Kayaking Lake Pueblo

Most paddlers who decide to go kayaking at Lake Pueblo are more invested in this location’s rich history rather than natural scenery. However, kayaking in Lake Pueblo still makes for an exciting journey you won’t forget.

Because the lake is located in a well-known state park, you’ll find multiple spots to rent out kayaks. The water is mostly still, so kayaking there is excellent for newbies.

Although some visitors might be intimidated by the desert side around the lake, don’t let that fear get to you, as you’ll still be able to see fossils along the beach. If you’re lucky, you might even be able to spot fossils if the lake water is low enough where you’re paddling.

You should also be aware that the weather changes drastically, so be sure to check the weather forecast before starting your trip and dress accordingly.

3. Dillon Reservoir

Kayaking Dillon Reservoir

With a 27 mile of visually attractive shoreline, the Dillon Reservoir is an excellent place to enjoy kayaking. In fact, you can learn how to kayak from scratch at that location!

The shoreline consists of scenic islands that you can explore while paddling. If you’re interested in enchanting mountain ranges – including the Ten Mile Range – and wildlife, like bald eagles, mule deers, and black bears, you can’t find better than here!

You can also bring in hiking and biking into your trip if you plan to visit Summit County. You might even go fishing if that’s your thing, as lake and pond fishing are available all year round.

4. Boulder Creek 

Kayaking Boulder Creek

Boulder Creek offers a one-of-its-kind whitewater course that makes for a great place for kayaking, especially during early spring. When the snow melts, enough amount of run-off is created, making enough whitewater for expert kayakers.

If you’re up to some challenging obstacles, you’ll find holes, drops, and chutes to test your kayaking skills. If you’re looking for extra challenges, you can paddle to the water above the Eben G. Fine Park.

However, if you fancy an obstacle-free trip, you can paddle all day through the calm waterways of the course. This might also be a good exercising area for beginners.

However, note that this course isn’t tailored for recreational purposes. The water might be fast at most times, and shallow, rocky rivers won’t be the best if you’re looking for quality kayaking time with your friends or family.

5.  Bear Creek Lake Park

Kayaking Bear Creek Lake Park

The Bear Creek Lake Park reservoir is located at Lakewood, so you’ll be able to get in and out of the water at any time you need and with no scheduled tours. It’s home to three lakes: Bear Creek Lake, Little Soda Lake, and Big Soda Lake.

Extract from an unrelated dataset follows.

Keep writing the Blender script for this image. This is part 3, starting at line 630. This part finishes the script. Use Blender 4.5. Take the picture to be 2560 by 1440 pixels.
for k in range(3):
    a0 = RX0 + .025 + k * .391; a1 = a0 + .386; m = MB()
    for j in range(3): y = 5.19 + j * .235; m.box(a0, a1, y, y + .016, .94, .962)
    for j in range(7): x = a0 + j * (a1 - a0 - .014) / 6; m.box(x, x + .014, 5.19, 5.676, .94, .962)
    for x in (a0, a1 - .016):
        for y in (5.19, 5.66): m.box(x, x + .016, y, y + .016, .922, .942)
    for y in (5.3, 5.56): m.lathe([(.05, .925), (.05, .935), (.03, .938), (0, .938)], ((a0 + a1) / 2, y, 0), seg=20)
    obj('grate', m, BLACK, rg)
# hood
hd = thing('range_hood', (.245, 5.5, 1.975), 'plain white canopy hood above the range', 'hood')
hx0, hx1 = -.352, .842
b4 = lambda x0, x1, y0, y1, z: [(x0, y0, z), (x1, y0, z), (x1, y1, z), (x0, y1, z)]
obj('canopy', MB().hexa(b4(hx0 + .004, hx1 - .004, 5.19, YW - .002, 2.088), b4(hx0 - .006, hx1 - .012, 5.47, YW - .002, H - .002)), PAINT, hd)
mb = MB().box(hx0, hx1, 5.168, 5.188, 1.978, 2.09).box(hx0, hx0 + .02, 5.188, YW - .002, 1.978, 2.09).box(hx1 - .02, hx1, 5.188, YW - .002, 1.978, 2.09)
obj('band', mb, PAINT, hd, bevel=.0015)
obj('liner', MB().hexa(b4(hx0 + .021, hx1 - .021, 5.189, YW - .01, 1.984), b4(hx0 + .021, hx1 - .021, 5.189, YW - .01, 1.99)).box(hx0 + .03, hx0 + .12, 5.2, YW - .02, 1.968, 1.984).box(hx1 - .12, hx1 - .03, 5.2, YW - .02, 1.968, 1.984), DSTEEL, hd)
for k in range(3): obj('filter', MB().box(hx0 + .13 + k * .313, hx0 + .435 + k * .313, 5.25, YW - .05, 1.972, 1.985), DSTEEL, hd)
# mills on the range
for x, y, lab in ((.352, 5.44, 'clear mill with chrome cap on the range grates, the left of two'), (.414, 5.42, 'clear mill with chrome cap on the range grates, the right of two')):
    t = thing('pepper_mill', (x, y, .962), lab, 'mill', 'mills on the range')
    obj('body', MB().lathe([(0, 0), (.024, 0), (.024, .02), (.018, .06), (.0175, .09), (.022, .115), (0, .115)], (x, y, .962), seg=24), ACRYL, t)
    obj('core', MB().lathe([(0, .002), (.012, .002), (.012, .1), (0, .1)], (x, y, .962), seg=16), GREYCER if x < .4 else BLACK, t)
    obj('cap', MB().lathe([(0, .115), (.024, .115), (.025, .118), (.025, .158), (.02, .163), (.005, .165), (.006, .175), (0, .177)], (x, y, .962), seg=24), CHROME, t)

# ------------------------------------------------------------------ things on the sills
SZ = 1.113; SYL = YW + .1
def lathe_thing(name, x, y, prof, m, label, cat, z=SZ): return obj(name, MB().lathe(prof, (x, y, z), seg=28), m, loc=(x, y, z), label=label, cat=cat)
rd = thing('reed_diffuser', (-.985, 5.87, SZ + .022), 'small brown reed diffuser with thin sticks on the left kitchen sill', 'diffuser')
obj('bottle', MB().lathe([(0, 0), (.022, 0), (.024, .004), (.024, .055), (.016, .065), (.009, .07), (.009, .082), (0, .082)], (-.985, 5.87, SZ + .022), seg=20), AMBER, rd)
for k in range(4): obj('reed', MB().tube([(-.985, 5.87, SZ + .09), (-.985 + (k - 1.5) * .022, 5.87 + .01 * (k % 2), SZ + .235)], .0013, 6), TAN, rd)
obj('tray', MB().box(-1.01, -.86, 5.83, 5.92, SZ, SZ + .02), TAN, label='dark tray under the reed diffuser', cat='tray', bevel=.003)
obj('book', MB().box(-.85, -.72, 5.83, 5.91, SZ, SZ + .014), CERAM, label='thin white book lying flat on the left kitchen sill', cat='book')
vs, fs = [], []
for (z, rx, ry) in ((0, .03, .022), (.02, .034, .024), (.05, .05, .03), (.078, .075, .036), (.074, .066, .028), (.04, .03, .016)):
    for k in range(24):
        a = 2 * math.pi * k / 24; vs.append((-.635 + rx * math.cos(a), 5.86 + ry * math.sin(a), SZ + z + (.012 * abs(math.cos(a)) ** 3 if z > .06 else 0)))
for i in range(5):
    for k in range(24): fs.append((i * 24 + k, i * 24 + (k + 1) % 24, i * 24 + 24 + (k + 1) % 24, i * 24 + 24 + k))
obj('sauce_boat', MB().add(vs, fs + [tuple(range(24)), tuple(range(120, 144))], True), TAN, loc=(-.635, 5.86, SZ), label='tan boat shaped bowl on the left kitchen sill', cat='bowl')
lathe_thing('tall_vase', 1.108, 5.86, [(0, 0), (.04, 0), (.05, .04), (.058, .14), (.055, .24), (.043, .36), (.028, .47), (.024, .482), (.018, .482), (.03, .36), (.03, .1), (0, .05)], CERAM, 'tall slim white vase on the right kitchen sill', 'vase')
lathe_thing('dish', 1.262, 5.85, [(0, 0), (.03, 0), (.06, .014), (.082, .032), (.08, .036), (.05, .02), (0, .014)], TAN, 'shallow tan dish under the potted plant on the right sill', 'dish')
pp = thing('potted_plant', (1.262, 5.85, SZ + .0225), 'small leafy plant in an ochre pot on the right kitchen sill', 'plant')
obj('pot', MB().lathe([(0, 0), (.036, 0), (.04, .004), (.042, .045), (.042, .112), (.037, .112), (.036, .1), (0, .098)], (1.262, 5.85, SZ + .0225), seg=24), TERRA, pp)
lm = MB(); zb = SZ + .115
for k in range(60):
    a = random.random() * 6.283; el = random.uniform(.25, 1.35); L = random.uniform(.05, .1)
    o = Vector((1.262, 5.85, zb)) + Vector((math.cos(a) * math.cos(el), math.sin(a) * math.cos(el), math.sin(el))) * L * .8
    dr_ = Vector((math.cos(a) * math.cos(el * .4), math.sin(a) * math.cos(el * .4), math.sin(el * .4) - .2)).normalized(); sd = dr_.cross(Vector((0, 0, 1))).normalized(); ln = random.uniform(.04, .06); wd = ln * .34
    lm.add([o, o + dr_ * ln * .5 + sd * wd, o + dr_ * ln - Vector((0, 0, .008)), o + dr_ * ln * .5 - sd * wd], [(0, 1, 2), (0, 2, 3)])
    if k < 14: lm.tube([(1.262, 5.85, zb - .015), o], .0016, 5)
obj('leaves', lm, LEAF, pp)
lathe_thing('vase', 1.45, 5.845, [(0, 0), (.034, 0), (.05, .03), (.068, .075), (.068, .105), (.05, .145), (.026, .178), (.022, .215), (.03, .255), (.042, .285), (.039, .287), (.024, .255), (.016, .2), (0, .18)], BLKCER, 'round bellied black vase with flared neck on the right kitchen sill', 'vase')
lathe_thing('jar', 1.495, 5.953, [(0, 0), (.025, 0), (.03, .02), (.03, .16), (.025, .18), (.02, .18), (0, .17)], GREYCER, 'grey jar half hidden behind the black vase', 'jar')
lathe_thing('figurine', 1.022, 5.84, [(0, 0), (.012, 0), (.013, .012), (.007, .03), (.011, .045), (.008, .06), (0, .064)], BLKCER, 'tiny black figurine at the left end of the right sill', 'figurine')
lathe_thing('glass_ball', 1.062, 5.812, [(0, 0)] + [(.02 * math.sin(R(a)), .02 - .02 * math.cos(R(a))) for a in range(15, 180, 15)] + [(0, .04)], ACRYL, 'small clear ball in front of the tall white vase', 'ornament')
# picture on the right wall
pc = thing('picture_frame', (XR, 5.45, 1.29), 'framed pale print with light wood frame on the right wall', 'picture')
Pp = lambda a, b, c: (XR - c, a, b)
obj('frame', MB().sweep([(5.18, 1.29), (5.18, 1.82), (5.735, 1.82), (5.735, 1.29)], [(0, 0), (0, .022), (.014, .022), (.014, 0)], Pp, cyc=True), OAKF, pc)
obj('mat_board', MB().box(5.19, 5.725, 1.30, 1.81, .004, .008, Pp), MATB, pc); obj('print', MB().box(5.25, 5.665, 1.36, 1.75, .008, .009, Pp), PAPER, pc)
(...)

While they’re equal in beauty, you might find yourself more at liberty when paddling the waters of Bear Creek Lake, as you’ll be able to bring a motorized boat. On the other hand, Little Soda Lake is only suited for classes, while Big Soda Lake only allows kayaks and no motorboats. 

Considering that this is a newly developed park, you’ll have easy access and won’t have to plan way ahead of your trip if you’re bringing your friends or family along.

6.  Elkhead Reservoir

Kayaking Elkhead Reservoir

The Elkhead Reservoir still offers one of Colorado’s eye-pleasing views, being a part of the Yampa River State Park, found between Craig and Steamboat Springs. 

If you’re looking for a secluded place to relax for a couple of days and maybe camp out, the Elkhead Reservoir should be your destination. If your friends or family don’t want to spend a lot of time on the water, you’ll still have plenty of activities, like hiking and biking along the reservoir’s 10.5-mile trails.

You can also go fishing or enjoy seeing rare seasonal appearances, like mountain lions, coyotes, bald eagles, and, of course, and herds of elks.

Final Thoughts

If you’re planning a trip to Colorado and happen to be a kayaking enthusiast, you’re in for a treat! Colorado is home to a multitude of lakes, reservoirs, and rivers that suit all kayakers alike, so you’re free to take your pick depending on the type of water you enjoy best. 

While you’re at it, try to plan your trip between May and September; that’s precisely when rafting and kayaking season are at their peak in Colorado!